Buddhists/wu-wei
Expert: Joe McSorley - 12/13/2010
QuestionHi, I am writing a paper exploring how the concept of wu-wei is important to
followers of Taoism. Please explain the following, if you can: what is wu-wei,
how is it important to Taoism, how do people learn to interpret the teaching and
apply it to their lives. Anything you can tell me would be helpful. Thank you.
AnswerHello Hannah,
I would more say that Taoism is practiced than followed, you have to incorporate it into your daily consciousness and become it rather than believe in or follow it. I have been told by Chinese scholars that the term ‘wu-wei’ really should be read as ‘wei-wu-wei’, literally to ‘do-no-do’ or to ‘do without doing’. The way most people express it is in the negative as just ‘no doing’ or no voluntary action but that is misleading. Here’s an example. To become proficient at playing a musical instrument you need to practice. This practice is ‘doing’. The more you practice the more you are ‘doing’ but you hope to reach a point where your playing becomes unconscious so that you are no longer ‘doing’. When you reach this point you are doing it without doing, no voluntary action, you are moving freely.
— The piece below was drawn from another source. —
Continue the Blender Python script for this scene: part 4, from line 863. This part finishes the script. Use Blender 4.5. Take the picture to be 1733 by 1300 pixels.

Now practicing the scales got you there but practicing the scales is not ‘it’. You need to transcend the doing to get to the non-doing. Most people mistake this non-doing as being placid and blank but it is the exact opposite, it is active and dynamic. So through meditation or any other practice you strive to reach the point that you are no longer doing it, you are ‘it’.
Our bodies function without us doing anything, in effect, we sit on top of the body and say we are the body. It is the mind that makes a mind/body distinction or duality, the body itself does not do this. We function physically in nature without a problem. We digest, breathe and all of our organs function without the mind being involved. When our mind is involved we can create great stress for the body. By stilling the mind we can realize that which functions beyond our thought, the root source of our being, that which is doing as pure doing without distinction. This is the goal of Taoism, to realize our true nature and thus all nature. Here wei-wu-wei is the attempt at overcoming our minds till we become fully harmonized with everything much like the music analogy. We are the instrument, the player and the song simulatneoulsy.